Data entries:
## begin

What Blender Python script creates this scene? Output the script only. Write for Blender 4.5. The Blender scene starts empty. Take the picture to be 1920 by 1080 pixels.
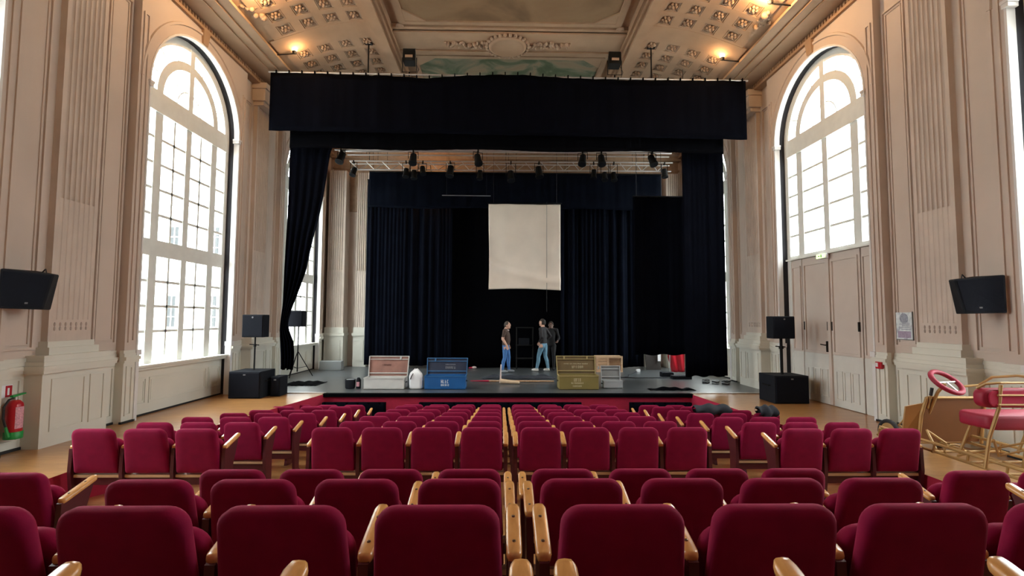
import bpy, bmesh, math, random
from mathutils import Vector, Matrix
random.seed(7)
sc = bpy.context.scene
COL = sc.collection
PI = math.pi
R_ = math.radians

# ------------------------------------------------------------------ camera
def make_camera():
    yaw, pit, rol = R_(1.144), R_(3.513), R_(.241)
    F = Vector((math.sin(yaw)*math.cos(pit), math.cos(yaw)*math.cos(pit), math.sin(pit)))
    Rt = Vector((math.cos(yaw), -math.sin(yaw), 0)); U = Rt.cross(F)
    Rc = Rt*math.cos(rol) + U*math.sin(rol); Uc = U*math.cos(rol) - Rt*math.sin(rol)
    cd = bpy.data.cameras.new('camera'); cd.sensor_width = 36; cd.sensor_fit = 'HORIZONTAL'
    cd.lens = 915.82/1920*36; cd.clip_start = .05; cd.clip_end = 400
    co = bpy.data.objects.new('camera', cd); COL.objects.link(co)
    m = Matrix(((Rc.x, Uc.x, -F.x), (Rc.y, Uc.y, -F.y), (Rc.z, Uc.z, -F.z))).to_4x4()
    m.translation = Vector((0, 0, 1.75)); co.matrix_world = m
    sc.camera = co
make_camera()

# ------------------------------------------------------------------ world: bright overcast sky
wd = bpy.data.worlds.new('overcast'); sc.world = wd; wd.use_nodes = True
bg = wd.node_tree.nodes['Background']
bg.inputs[0].default_value = (.93, .97, 1.0, 1)
_nt = wd.node_tree      # overcast luminance: horizon one third of the zenith
_tc = _nt.nodes.new('ShaderNodeTexCoord'); _sp = _nt.nodes.new('ShaderNodeSeparateXYZ'); _ma = _nt.nodes.new('ShaderNodeMath'); _mb = _nt.nodes.new('ShaderNodeMath')
_nt.links.new(_tc.outputs['Generated'], _sp.inputs[0]); _ma.operation = 'MAXIMUM'; _ma.inputs[1].default_value = 0; _nt.links.new(_sp.outputs['Z'], _ma.inputs[0])
_mb.operation = 'MULTIPLY_ADD'; SKY = 13.5; _mb.inputs[1].default_value = SKY*2/3; _mb.inputs[2].default_value = SKY/3
_nt.links.new(_ma.outputs[0], _mb.inputs[0]); _nt.links.new(_mb.outputs[0], bg.inputs[1])
sc.view_settings.view_transform = 'Standard'; sc.view_settings.look = 'None'
sc.view_settings.gamma = 1; sc.view_settings.use_curve_mapping = False
sc.view_settings.exposure = 1.02
try:
    sc.cycles.max_bounces = 10; sc.cycles.diffuse_bounces = 6; sc.cycles.transparent_max_bounces = 24
    sc.cycles.sample_clamp_indirect = 8
except Exception: pass

X0 = .16                      # hall axis
YC = [4.515, 9.885, 15.255]   # window centres along the hall
WH = 1.435                    # half width of the arched openings
ZS = 5.88                     # springing height
A_, W_, P_, G_, FS = 6.34, 6.48, 6.26, 6.56, 6.385   # bay face, wall face, pilaster face, window plane
YB, YE = -2.2, 17.8           # rear wall, stage end wall

def portal(side, yc, z0, z1):
    l = bpy.data.lights.new('window_portal', 'AREA'); l.shape = 'RECTANGLE'
    l.size = z1-z0; l.size_y = 2*WH; l.cycles.is_portal = True
    o = bpy.data.objects.new('window_portal', l); COL.objects.link(o)
    o.location = (X0+side*(G_+.12), yc, (z0+z1)/2); o.rotation_euler = (0, R_(90)*side, 0)
for s in (-1, 1):
    for i, yc in enumerate(YC):
        portal(s, yc, 3.1 if (s == 1 and i == 1) else .9, ZS+WH)

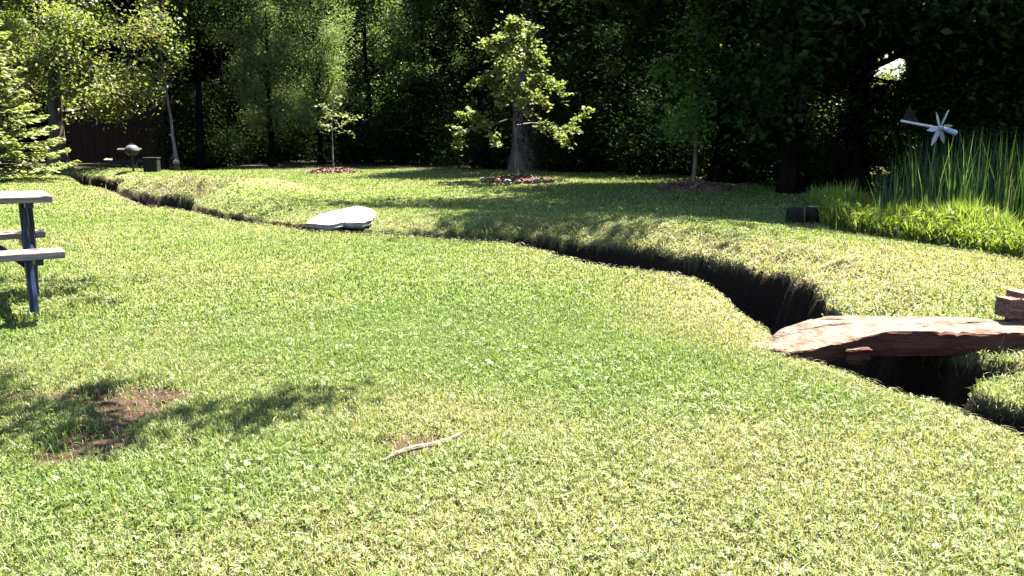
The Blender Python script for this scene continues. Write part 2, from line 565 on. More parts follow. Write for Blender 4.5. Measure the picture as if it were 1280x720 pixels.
def build_grass():
    parts = []
    specs = [(600000, 1.7, 6.5, 1.0, .0037, .032), (260000, 6.0, 15, 1.2, .0085, .036), (210000, 13.5, 31, .6, .020, .036)]
    for n, r0, r1, pw, bw, bh in specs:
        x, y = scatter(n, r0, r1, -37, 37, pw)
        h, dj, wj, cut, shd = ground_h(x, y, True)
        bare = bare_mask(x, y)
        patch = .55 * fbm(x * 3.2, y * 3.2, 5, 3) + .45 * fbm(x * 13, y * 13, 15, 2)
        keep = (rng.random(n) > bare * .9) & (cut < .02 + .22 * (rng.random(n) ** 6)) & (rng.random(n) < .12 + 1.6 * patch)
        keep &= ~under_stone(x, y)
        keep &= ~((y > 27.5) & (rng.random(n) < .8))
        x, y, h, shd, dj, patch = x[keep], y[keep], h[keep], shd[keep], dj[keep], patch[keep]
        c, dr = turf_colors(x, y, shd, dj)
        m = len(x)
        bank = np.exp(-((shd - .1) / .35) ** 2) * (dj > 0)
        ht = bh * rng.uniform(.45, 1.4, m) * (.45 + 1.1 * patch) * (1 + .55 * bank)
        P = np.stack([x, y, h - .004], -1)
        parts.append(blades(P, None, bw * rng.uniform(.7, 1.5, m), ht, rng.uniform(.15, 1.15, m) + .35 * bank, rng.uniform(0, 2 * np.pi, m), c))
    V, polys, C = join(parts)
    o = link('lawn_grass', np_mesh('lawn_grass', V, polys, C), M['grass'])
    tag(o, 'short yellowish green grass of the mown lawn', 'grass', kind='stuff')

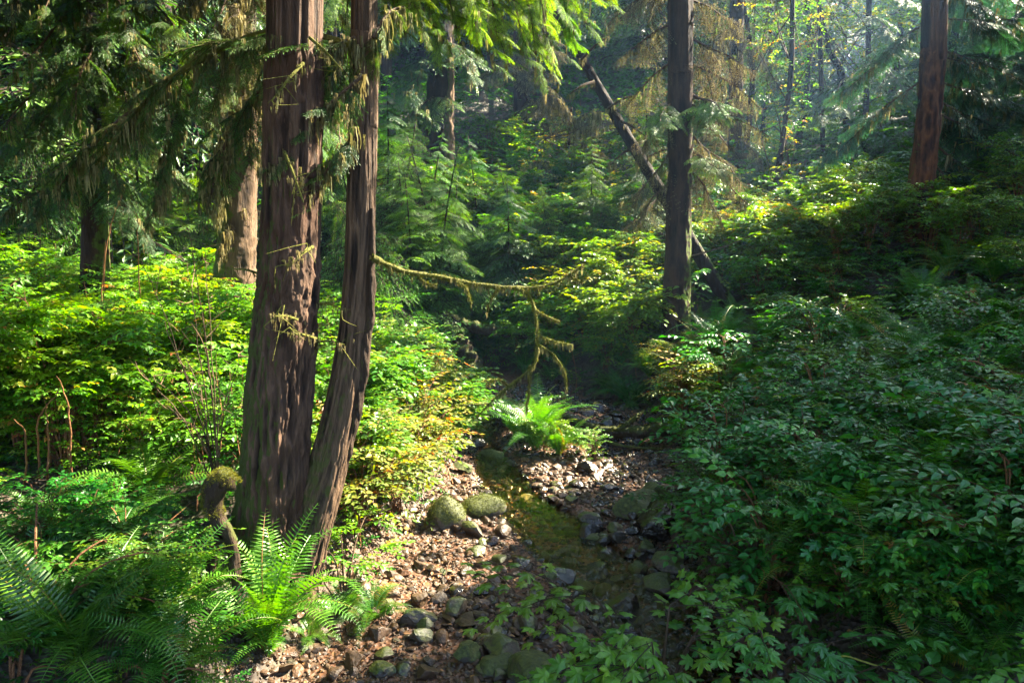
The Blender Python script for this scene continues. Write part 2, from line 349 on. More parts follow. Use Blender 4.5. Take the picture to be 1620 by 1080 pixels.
# ------------------------------------------------------------------ object bookkeeping
USED = set()
def tag(o, label=None, cat=None, group=None, kind=None):
    if label: o['label'] = label
    if cat: o['category'] = cat
    if group: o['group'] = group
    if kind: o['kind'] = kind
    return o
def empty(name, loc, label, cat, group=None):
    o = bpy.data.objects.new(name, None); COL.objects.link(o); o.location = [float(a) for a in loc]; o.empty_display_size = .2
    return tag(o, label, cat, group)
def copy_tree(o, parent=None):
    c = o.copy(); COL.objects.link(c); c.parent = parent
    for ch in KIDS.get(o.name, []): copy_tree(ch, c)
    return c
KIDS = {}
def kid(p, o): KIDS.setdefault(p.name, []).append(o); return o

# ------------------------------------------------------------------ templates
def leaf6(wd=.30, fold=.10, droop=.12):
    V = np.array([[0, 0, 0], [.32, wd, fold], [.32, 0, .02], [.32, -wd, fold], [.68, wd * .72, fold * .6 - droop * .3], [.68, 0, -droop * .35], [.68, -wd * .72, fold * .6 - droop * .3], [1, 0, -droop]], float)
    return (V, [np.array([[0, 2, 1], [0, 3, 2], [4, 5, 7], [5, 6, 7]]), np.array([[1, 2, 5, 4], [2, 3, 6, 5]])])
def leaf2(wd=.32):
    V = np.array([[0, 0, 0], [.42, wd, .07], [1, 0, -.08], [.42, -wd, .07]], float)
    return (V, [np.array([[0, 2, 1], [0, 3, 2]])])
def palmate():
    """five pointed lobes with toothed edges, about 1 across, stalk end at the origin"""
    c = np.array([.36, 0]); out = []
    lobes = [(0, .62), (52, .56), (-52, .56), (104, .42), (-104, .42)]
    lobes.sort()
    for i, (a, r) in enumerate(lobes):
        a = R(a)
        for da, k in ((-19, .62), (-12, .80), (-8, .78), (0, 1.), (8, .78), (12, .80), (19, .62)):
            out.append(c + r * k * np.array([math.cos(a + R(da)), math.sin(a + R(da))]))
        if i < 4: out.append(c + .26 * np.array([math.cos(a + R(26)), math.sin(a + R(26))]))
    out.append(np.array([0.06, 0.]))
    o = np.array(out); n = len(o)
    z = -.16 * ((o - c) ** 2).sum(1) / .3 + .02 * np.sin(np.arange(n) * 2.4)
    V = np.concatenate([[[c[0], 0, .04]], np.column_stack([o, z])])
    F = np.array([[0, 1 + i, 1 + (i + 1) % n] for i in range(n)])
    return (V, [F])
LEAF6 = leaf6(); LEAF2 = leaf2(); PALM = palmate()
def trifoliate(near):
    b = Buf(); L = LEAF6 if near else LEAF2
    for a, s, o in ((0, 1., .30), (68, .82, .22), (-68, .82, .22)):
        d = yawdir(np.array([R(a)]), -.1); B = scl(axes(d, [[0, 0, 1]]), s * .62)
        b.put(L, B, np.array([[o * (1 if a == 0 else .7), 0, 0]]), [.5])
    b.add(np.array([[0, .008, 0], [0, -.008, 0], [.3, 0, 0]]), [np.array([[0, 1, 2]])])
    return b.tpl()
TRI_N, TRI_F = trifoliate(True), trifoliate(False)
def leafy_spray(leaf, n=5, L=.5, size=.13, r=None, alt=True, droop=.3):
    """a leafy twig along +x, leaves held flat"""
    r = r or np.random.default_rng(1)
    b = Buf(); t = np.linspace(.18, 1, n)
    px = L * t; pz = .12 * L * np.sin(t * 2.2) - droop * L * t ** 2 * .5
    tt = np.linspace(0, 1, 6); tube(b, np.stack([L * tt, 0 * tt, .12 * L * np.sin(tt * 2.2) - droop * L * tt ** 2 * .5], 1), np.linspace(.0035, .0015, 6), 3, .1)
    tw = b; lf = Buf()
    yaw = np.where(np.arange(n) % 2 == 0, 1, -1) * r.uniform(.6, 1.1, n); yaw[-1] = r.uniform(-.2, .2)
    d = yawdir(yaw, r.uniform(-.35, .1, n)); nn = np.stack([r.normal(0, .25, n), r.normal(0, .25, n), np.ones(n)], 1)
    lf.put(leaf, scl(axes(d, nn), size * r.uniform(.75, 1.25, n)), np.stack([px, 0 * px, pz], 1), r.uniform(0.3, .7, n))
    return tw.tpl(), lf.tpl()
def sprays(leaf, k, **kw):
    return [leafy_spray(leaf, r=np.random.default_rng(50 + i), **kw) for i in range(k)]
SP_TRI_N = sprays(TRI_N, 4, n=7, L=.32, size=.085)
SP_TRI_F = sprays(TRI_F, 4, n=8, L=.42, size=.105)
SP_PALM = sprays(PALM, 3, n=5, L=.40, size=.12)
SP_SMALL = sprays(LEAF2, 4, n=11, L=.5, size=.07)
SP_ROUND = sprays(LEAF6, 4, n=11, L=.42, size=.075)

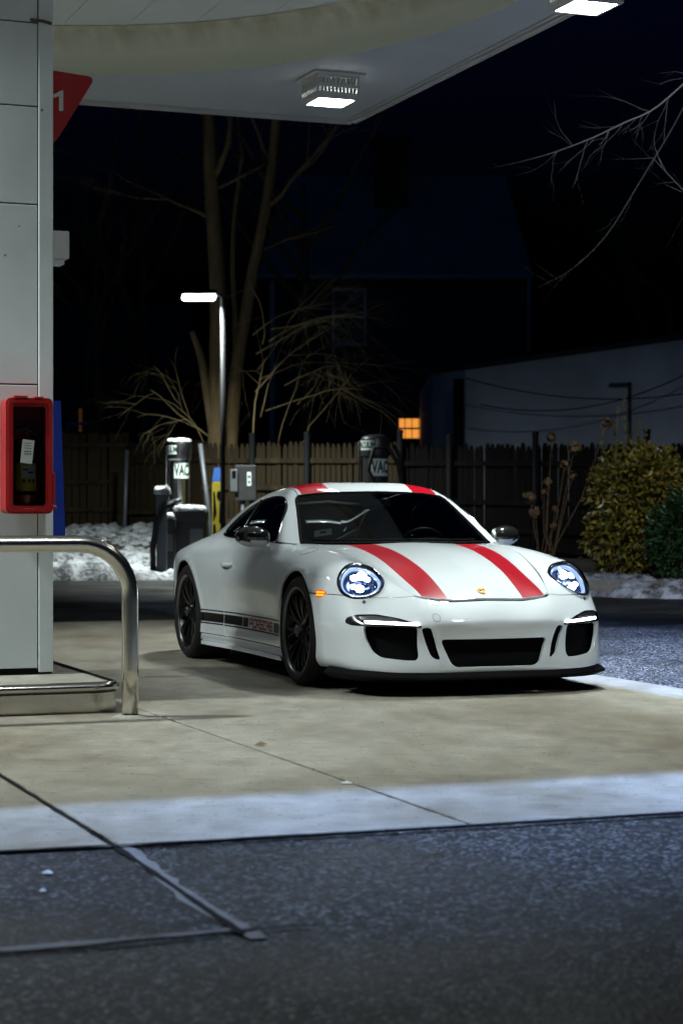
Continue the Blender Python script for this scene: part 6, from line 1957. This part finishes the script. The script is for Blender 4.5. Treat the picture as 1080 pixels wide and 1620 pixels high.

## end

Pull out every line in the data above that has the word "random".

Task answer:
import bpy, bmesh, math, random
random.seed(7)
        keep = (rng.random(n) > bare * .9) & (cut < .02 + .22 * (rng.random(n) ** 6)) & (rng.random(n) < .12 + 1.6 * patch)
        keep &= ~((y > 27.5) & (rng.random(n) < .8))
    r = r or np.random.default_rng(1)
    return [leafy_spray(leaf, r=np.random.default_rng(50 + i), **kw) for i in range(k)]